I have been considering what that means in relation to the holiness available to human beings. I think that the three aspects of God’s holiness are mirrored in the lives of those who have fully yielded their lives to Him:

  1. Purity: God is willing and able to purify the hearts of those who surrender their all to Him
  2. “Otherness”: God calls us, as a holy people to be separate from the world – to be “in it but not of it”
  3. Transcendent: that is, we are to reflect the glory of God – to be the “light of the world”

Please note that when we speak of holiness like this we must remember that God is holy and we, by his grace, are being made holy. Holiness in men and women is only possible by God’s creating a reflection of His holiness in us.

God and history

I have been reading The Message for my daily Bible reading this year. Eugene Peterson brings a fresh perspective to Scripture and I recommend it for devotional reading.

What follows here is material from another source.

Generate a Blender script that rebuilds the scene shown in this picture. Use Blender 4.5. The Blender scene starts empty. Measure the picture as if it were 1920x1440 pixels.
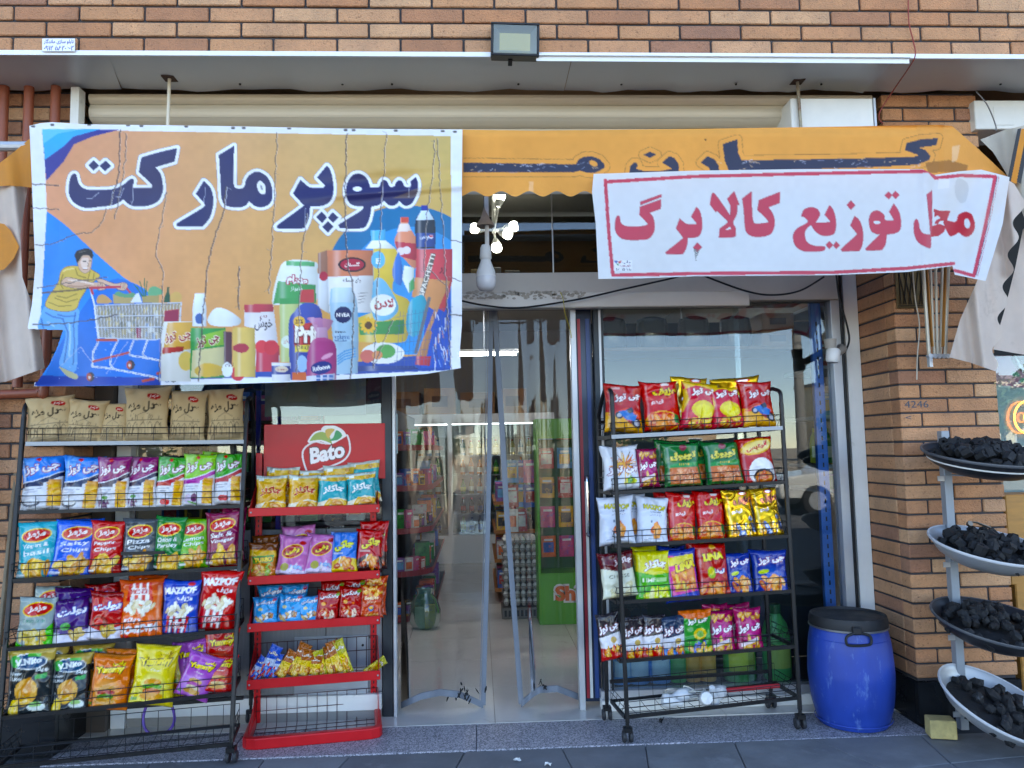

A hidden gem in this work is Peterson’s introductions to books and other sections of the Bible. He catches my attention in nearly every one.

I have just read his “Introduction to the History Books” of the Bible. Peterson points out that we often view history from an economic or political or some other point of view. For the Hebrews, every bit of history was about God and how He worked through the events of that day.

That got me to thinking about how even we Christians generally miss the boat. We talk about current events, even historical ones, as though these things are totally separate from our faith. If we would think more like the Hebrews we would spend more time deciding how we, as God’s people, ought to respond to things like terrorism threats, or hurricanes, or elections. God isn’t some “secret power” behind these things. He has given us free will and won’t compromise that even to stop people from doing bad things — and, Jesus made it clear that it “rains on the just and the unjust — sometimes hurricanes just happen.

However, God is definitely at work in and through history making events.

Where are His people in all this? Are we just watching the news or are we seeking a response that puts us in harmony with a God who is never just a bystander in history?

A fresh touch

I am reading, once again, Fresh Wind, Fresh Fire by Jim Cymbala. Today I read the words, “Our store of spiritual power apparently dissipates with time.”

I think he is right on target. Not only can I tell you I have seen it — I can tell you I have experienced it.

There is great value in faithfulness, holding steady in our spiritual walk no matter how we feel at a given point. But we must not allow the natural drift of life to lull us to sleep spiritually. As Cymbala points out, not long after Pentecost the disciples were praying once again for spiritual boldness. God answered that prayer by giving them a fresh empowering of the Holy Spirit.

So, today I ask myself about my own spiritual fire — and find myself joining the disciples in praying for “fresh wind, fresh fire.”

How about you?

If you have a child who is away from God today…

I am re-reading Jim Cymbala’s “Fresh Wind Fresh Fire” and just finished the chapter in which he talks about his daughter who was living far from God.

If you have a child who is away from God today I recommend that you get this book and read this chapter. The price of the book is worth it just for this story.